Last Updated: Monday, November 19, 2007 | 5:52 PM ET

A canvas by Marc-Aurèle Fortin sold for a record $807,500 Monday during the annual fall sale of important Canadian art held by Sotheby's in association with Ritchies.

Les Grands Arbres sold for more than three times its estimated price of $250,000 and broke a record for the Quebec artist set in May 2005, when Near St.
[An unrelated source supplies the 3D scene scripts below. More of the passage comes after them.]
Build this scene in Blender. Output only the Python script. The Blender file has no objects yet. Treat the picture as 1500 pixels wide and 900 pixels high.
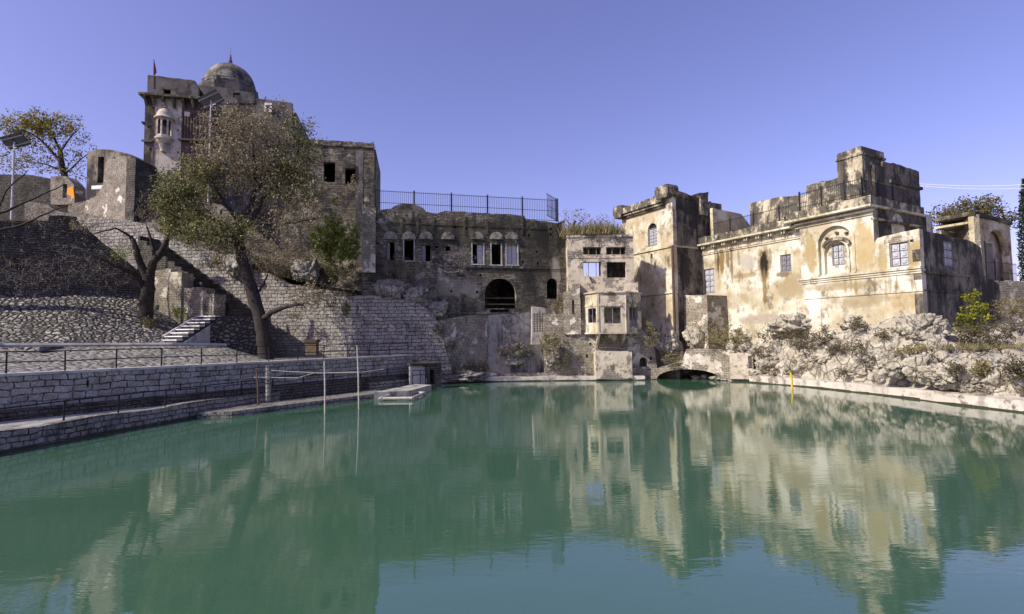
import bpy, bmesh, math, random
import numpy as np
from mathutils import Vector, Matrix, noise
from mathutils.geometry import tessellate_polygon
R = math.radians
random.seed(7); rng = np.random.default_rng(7)
sc = bpy.context.scene; COL = sc.collection

# ------------------------------------------------------------------ camera
F = 780.0; EYE = 4.2
PITCH = math.atan(45/F); ROLL = 0.012
cam_d = bpy.data.cameras.new('camera'); cam = bpy.data.objects.new('camera', cam_d); COL.objects.link(cam)
cam_d.sensor_width = 36; cam_d.lens = F/1500*36; cam_d.clip_start = .1; cam_d.clip_end = 8000
CM = Matrix.Translation((0, 0, EYE)) @ Matrix.Rotation(math.pi/2+PITCH, 4, 'X') @ Matrix.Rotation(-ROLL, 4, 'Z')
cam.matrix_world = CM; sc.camera = cam
CR = CM.to_3x3()
# ------------------------------------------------------------------ light
SUN_EL = 37.0; SH = Vector((-.885, -.465)).normalized()
S_DIR = Vector((SH.x*math.cos(R(SUN_EL)), SH.y*math.cos(R(SUN_EL)), math.sin(R(SUN_EL))))
sl = bpy.data.lights.new('sun', 'SUN'); so = bpy.data.objects.new('sun', sl); COL.objects.link(so)
sl.energy = 4.6; sl.angle = R(.5); sl.color = (1, .93, .80)
so.rotation_euler = S_DIR.to_track_quat('Z', 'Y').to_euler()
w = bpy.data.worlds.new('World'); sc.world = w; w.use_nodes = True
nt = w.node_tree; bg = nt.nodes['Background']
sky = nt.nodes.new('ShaderNodeTexSky'); sky.sky_type = 'NISHITA'; sky.sun_disc = False
sky.sun_elevation = R(SUN_EL); sky.sun_rotation = math.atan2(SH.x, SH.y)
sky.air_density = 1.0; sky.dust_density = 1.2; sky.ozone_density = 2.0
tint = nt.nodes.new('ShaderNodeMix'); tint.data_type = 'RGBA'; tint.blend_type = 'MULTIPLY'
tint.inputs['Factor'].default_value = 1; tint.inputs[7].default_value = (1.24, .935, 1.32, 1)
nt.links.new(sky.outputs[0], tint.inputs[6]); nt.links.new(tint.outputs[2], bg.inputs[0])
bg.inputs[1].default_value = .115
vs = sc.view_settings; vs.view_transform = 'Standard'; vs.look = 'None'; vs.exposure = .38; vs.gamma = 1
vs.use_curve_mapping = False
sc.cycles.max_bounces = 6; sc.cycles.transparent_max_bounces = 6

# ------------------------------------------------------------------ pixel helpers (1500x900 pixels)
def ray(u, v): return CR @ Vector(((u-750)/F, (450-v)/F, -1))
def at(u, v, Y):
    d = ray(u, v); t = Y/d.y
    return Vector((d.x*t, Y, EYE+d.z*t))
def xz(u, Y, z):
    v = 500
    for _ in range(4):
        p = at(u, v, Y); v -= (z-p.z)*F/Y
    p.z = z; return p
def gnd(u, v, z=0):
    d = ray(u, v); t = (z-EYE)/d.z
    return Vector((d.x*t, d.y*t, z))
def cross(u, P, D):
    d = ray(u, 480); k = d.x/d.y
    t = (k*P[1]-P[0])/(D[0]-k*D[1])
    return (P[0]+D[0]*t, P[1]+D[1]*t)
def upx(u, Y): return tuple(at(u, 490, Y)[:2])
class Frame:
    def __init__(s, P, Q):
        s.P = Vector((P[0], P[1])); q = Vector((Q[0], Q[1]))-s.P
        s.L = q.length; s.d = q/s.L; s.n = Vector((s.d.y, -s.d.x))
    def st(s, u, v, off=0):
        r = ray(u, v); P = s.P+s.n*off
        t = P.dot(s.n)/(r.x*s.n.x+r.y*s.n.y)
        p = r*t; return ((Vector((p.x, p.y))-P).dot(s.d), EYE+p.z)
    def z(s, u, v, off=0): return s.st(u, v, off)[1]
    def s_(s, u, v, off=0): return s.st(u, v, off)[0]
    def pt(s, a, z, off=0):
        p = s.P+s.d*a+s.n*off; return Vector((p.x, p.y, z))
    def poly(s, pts, off=0): return [s.st(u, v, off) for u, v in pts]
    def rect(s, u0, v0, u1, v1, off=0):
        um, vm = (u0+u1)/2, (v0+v1)/2
        return (s.s_(u0, vm, off), s.s_(u1, vm, off), s.z(um, v1, off), s.z(um, v0, off))
def rpoly(r): a, b, c, d = r; return [(a, c), (b, c), (b, d), (a, d)]
def archpoly(r, rise=None, n=10):
    a, b, c, d = r; h = (b-a)/2; rise = h if rise is None else rise; m = (a+b)/2
    return [(a, c), (b, c)] + [(m+h*math.cos(math.pi*i/n), d-rise+rise*math.sin(math.pi*i/n)) for i in range(n+1)]
def rough(poly, step=.6, amp=.06, top_only=True):
    out = []; n = len(poly)
    for i in range(n):
        a = poly[i]; b = poly[(i+1) % n]; L = math.dist(a, b); k = max(1, int(L/step))
        zmax = max(p[1] for p in poly); zmin = min(p[1] for p in poly)
        for j in range(k):
            t = j/k; p = (a[0]+(b[0]-a[0])*t, a[1]+(b[1]-a[1])*t)
            if j and not (top_only and p[1] < zmin+.3*(zmax-zmin)):
                p = (p[0]+random.uniform(-amp, amp)*.6, p[1]+random.uniform(-amp, amp))
            out.append(p)
    return out

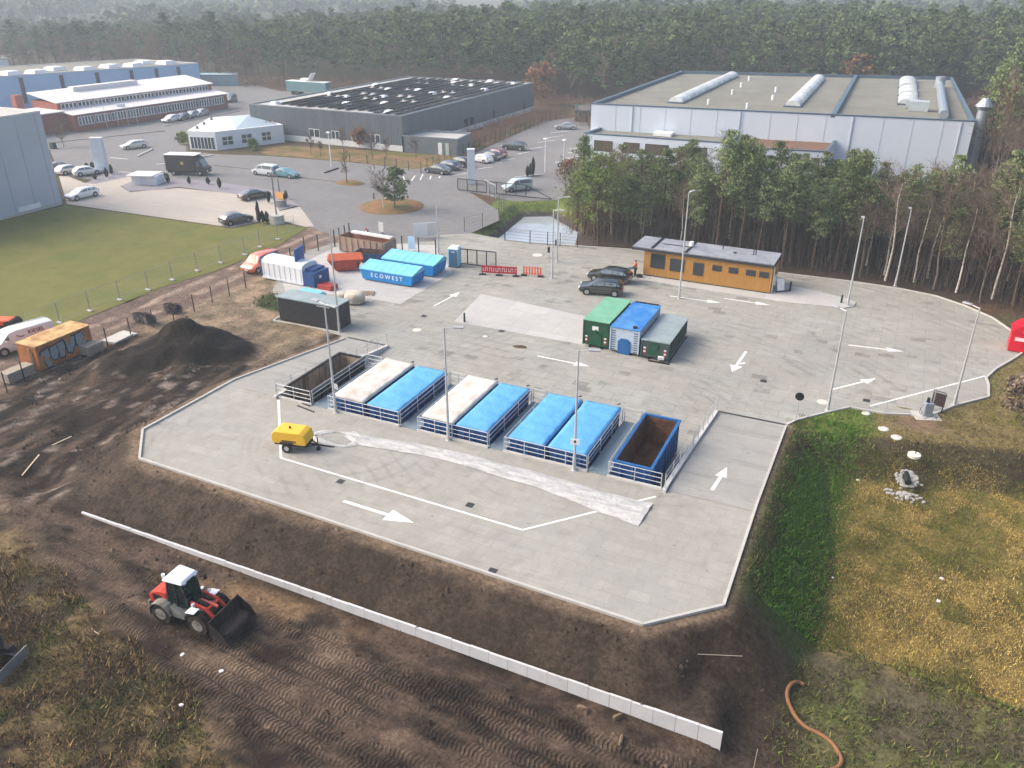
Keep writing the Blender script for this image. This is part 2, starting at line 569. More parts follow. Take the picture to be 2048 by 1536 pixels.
# strength of the tyre treads (a band of the front track) as its own attribute
tread = ((1 - smooth(24.8, 25.6, GY - 0.02 * GX)) * smooth(-0.5, 1.5, GY - (20.6 - (GX + 32) * 0.29)) * (1 - smooth(-4.0, 1.0, GX))
         * smooth(0.28, 0.42, vnoise(GX * 0.25, GY * 1.1, 1.0, 2)))
nx, ny = len(gx), len(gy)
idx = np.arange(nx * ny).reshape(ny, nx)
quads = np.stack([idx[:-1, :-1], idx[:-1, 1:], idx[1:, 1:], idx[1:, :-1]], -1).reshape(-1, 4)


def ground_mat():
    m = bpy.data.materials.new('bare_ground'); m.use_nodes = True
    nt = m.node_tree; N, L = nt.nodes.new, nt.links.new
    b = nt.nodes['Principled BSDF']; b.inputs['Roughness'].default_value = 0.95
    b.inputs['Specular IOR Level'].default_value = 0.15
    at = N('ShaderNodeAttribute'); at.attribute_name = 'Col'
    tr = N('ShaderNodeAttribute'); tr.attribute_name = 'tread'
    tc = N('ShaderNodeTexCoord')

    def noise(scale, detail=5, rough=0.7, vec=None):
        n = N('ShaderNodeTexNoise'); n.inputs['Scale'].default_value = scale
        n.inputs['Detail'].default_value = detail; n.inputs['Roughness'].default_value = rough
        L(vec or tc.outputs['Object'], n.inputs['Vector']); return n.outputs['Fac']

    def math_(op, a, bb=None):
        q = N('ShaderNodeMath'); q.operation = op
        for i, v in enumerate((a, bb)):
            if v is None: continue
            if isinstance(v, (int, float)): q.inputs[i].default_value = v
            else: L(v, q.inputs[i])
        return q.outputs[0]

    def rng(v, a, bb, lo, hi):
        q = N('ShaderNodeMapRange'); q.inputs[1].default_value = a; q.inputs[2].default_value = bb
        q.inputs[3].default_value = lo; q.inputs[4].default_value = hi; L(v, q.inputs[0]); return q.outputs[0]
    fine = noise(4.5, 8, 0.8)
    mult = rng(fine, 0.32, 0.68, 0.35, 1.65)
    mult = math_('MULTIPLY', mult, rng(noise(0.9, 5), 0.3, 0.7, 0.62, 1.4))
    # tyre treads: ribs across the direction of travel, in lanes
    mp = N('ShaderNodeMapping'); mp.inputs['Rotation'].default_value = (0, 0, R(4))
    L(tc.outputs['Object'], mp.inputs[0])
    wob = N('ShaderNodeTexNoise'); wob.inputs['Scale'].default_value = 0.25; L(tc.outputs['Object'], wob.inputs['Vector'])
    sx = N('ShaderNodeSeparateXYZ'); L(mp.outputs[0], sx.inputs[0])
    v = math_('ADD', sx.outputs['Y'], math_('MULTIPLY', wob.outputs['Fac'], 0.4))
    lane = math_('PINGPONG', math_('MULTIPLY', v, 1.25), 0.5)
    ph = math_('ADD', math_('MULTIPLY', sx.outputs['X'], 2 * math.pi / 0.21), math_('MULTIPLY', lane, 8.0))
    ribs = rng(math_('SINE', ph), -0.5, 0.5, 0.0, 1.0)
    groove = rng(lane, 0.04, 0.12, 0.0, 1.0)
    lanes = noise(1.0, 1, 0.5, None)
    ribs = math_('MULTIPLY', ribs, groove)
    dens = rng(noise(0.45, 2), 0.36, 0.5, 0.0, 1.0)
    tw = math_('MULTIPLY', math_('MULTIPLY', tr.outputs['Fac'], dens), rng(noise(1.6, 3), 0.3, 0.55, 0.4, 1.0))
    h = math_('MULTIPLY', ribs, tw)
    # hollows coloured darker: wet soil plus painted shade where the bump reads weakly
    mult = math_('MULTIPLY', mult, math_('ADD', math_('MULTIPLY', tw, math_('SUBTRACT', math_('MULTIPLY', ribs, 0.75), 0.42)), 1.0))
    mx = N('ShaderNodeVectorMath'); mx.operation = 'SCALE'
    L(at.outputs['Color'], mx.inputs[0]); L(mult, mx.inputs['Scale']); L(mx.outputs[0], b.inputs['Base Color'])
    hh = math_('ADD', math_('MULTIPLY', h, 0.9), math_('MULTIPLY', noise(5.0, 7, 0.75), 0.7))
    bp = N('ShaderNodeBump'); bp.inputs['Strength'].default_value = 1.0; bp.inputs['Distance'].default_value = 0.14
    L(hh, bp.inputs['Height']); L(bp.outputs[0], b.inputs['Normal'])
    return m


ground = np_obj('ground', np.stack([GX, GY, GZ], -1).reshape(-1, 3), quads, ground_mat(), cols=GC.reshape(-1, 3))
ta = ground.data.attributes.new('tread', 'FLOAT', 'POINT')
ta.data.foreach_set('value', tread.ravel().astype(np.float32))
struct(ground)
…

Simeon, Quebec sold for $462,500.

The Tom Thomson oil sketch Algonquin Park was discovered in a private collection in Vermont.The Tom Thomson oil sketch Algonquin Park was discovered in a private collection in Vermont.
(Sotheby's/Ritchies)

Fortin, who was born in 1888 and died in 1970, is famous for landscapes of the Laurentian lowlands, the Montreal suburbs, the Charlevoix region and the Gaspé Peninsula.
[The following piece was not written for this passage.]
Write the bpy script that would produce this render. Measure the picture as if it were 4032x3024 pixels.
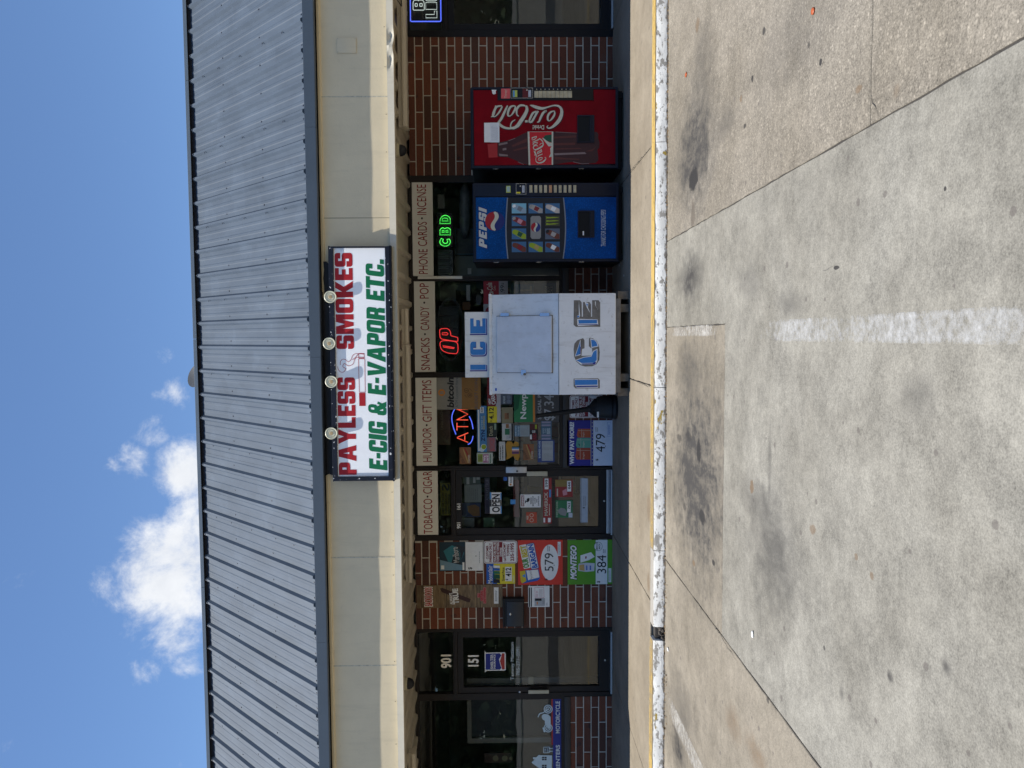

Two sketches by J.E.H. MacDonald also sold well above their pre-sale estimates.

Algoma Waterfall, a sketch for the canvas owned by the Art Gallery of Ontario, sold for $485,500, a record for a sketch by the Group of Seven artist, and Solemn Land sold for $462,500.

The sale Monday brought in a total of $10.5 million, up from estimates of $6.1 to $8.5 million, with 276 lots sold.
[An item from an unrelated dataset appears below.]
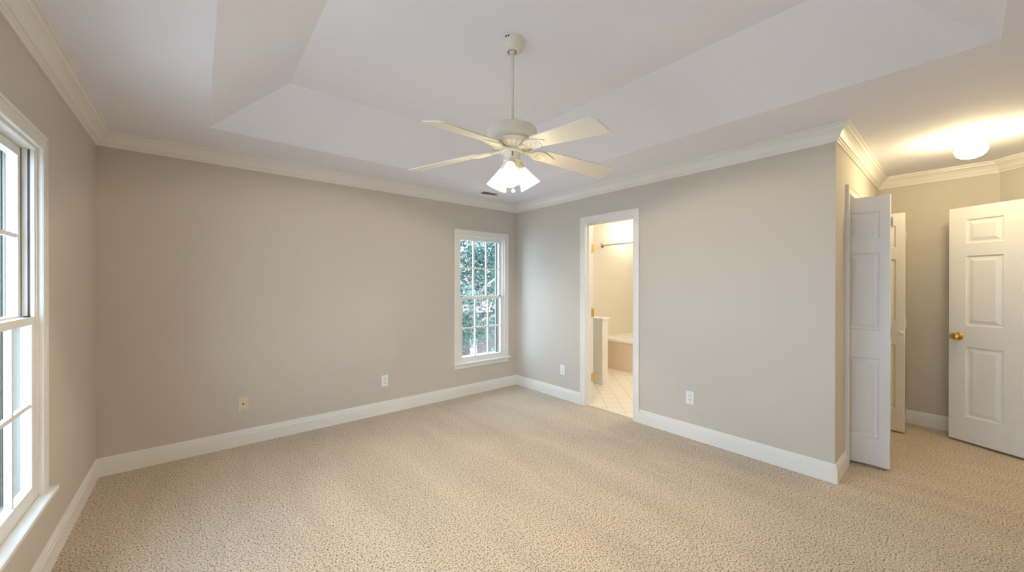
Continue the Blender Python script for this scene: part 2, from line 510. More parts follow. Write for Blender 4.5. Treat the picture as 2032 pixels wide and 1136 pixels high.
# ------------------------------------------------------------------ windows  (local: x along wall, y outward, z up)
def casing_mb(b, x0, x1, z0, z1, w, t, bottom=False, y0=0.0, sgn=-1):
    """flat casing with a back band and mitred look; frame around x0..x1, z0..z1, projecting to y0 + sgn * t"""
    ya, yb = sorted((y0, y0 + sgn * t)); yc, yd = sorted((y0, y0 + sgn * t * 0.78))
    g = w * 0.78
    b.box(x0 - g, x0, yc, yd, z0, z1 + g); b.box(x1, x1 + g, yc, yd, z0, z1 + g); b.box(x0, x1, yc, yd, z1, z1 + g)
    b.box(x0 - w, x0 - g, ya, yb, z0, z1 + w); b.box(x1 + g, x1 + w, ya, yb, z0, z1 + w); b.box(x0 - g, x1 + g, ya, yb, z1 + g, z1 + w)
    # small bead at the inner edge
    ye, yf = sorted((y0 + sgn * t * 0.7, y0 + sgn * t * 0.92))
    b.box(x0 - 0.010, x0 - 0.002, ye, yf, z0, z1 + 0.006); b.box(x1 + 0.002, x1 + 0.010, ye, yf, z0, z1 + 0.006); b.box(x0 - 0.002, x1 + 0.002, ye, yf, z1 + 0.002, z1 + 0.010)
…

A touted Tom Thomson oil that was discovered behind an easy chair in a Vermont farmhouse sold for $635,000, including buyer's premium.

Algonquin Park, a small but vibrant oil sketch of fall colours, was among a treasure trove of Canadian works discovered in a Vermont farmhouse after the death of collector Michael Dunn, a former Montrealer.

Other pieces from Dunn's vast collection included impressive works by the women of the Beaver Hall art collective, some of which also fetched record prices.

Among the other highlights of the sale:

  • In the Nuns' Garden by Sarah Robertson, which was exhibited in the inaugural Canadian Group of Painters exhibition at the Art Gallery of Toronto in 1933, sold for a record $51,000.
  • St. Roch's Market by Kathleen Morris of the Beaver Hall group sold for $209,500, and her oil on panel McGill Cab Stand, Montreal, sold for $129,000.
  • Winter Walk by Ethel Seath of Beaver Hall sold for $175,000.
  • Lorne Crescent by Marion Scott sold for a record $198,000, nearly ten times the low end of its estimate.
  • The Slough, a self-portrait by Pegi Nicol MacLeod, sold for a record $51,000, and her Still Life sold for $21,600.

Another Group of Seven painting, A.Y. Jackson's Ontario Mining Town, Cobalt sold for $520,000, well above its pre-sale estimate of $125,000 to $175,000.

Jackson's La Malbaie sold for $94,500.

Another notable sale was David Milne's Grey Village, which sold for $400,000. The oil painting had been given a pre-sale estimate with a high end of $275,000.

The Canadian fall auction season continues with sales by auction houses Joyner Waddington and Heffel later this week.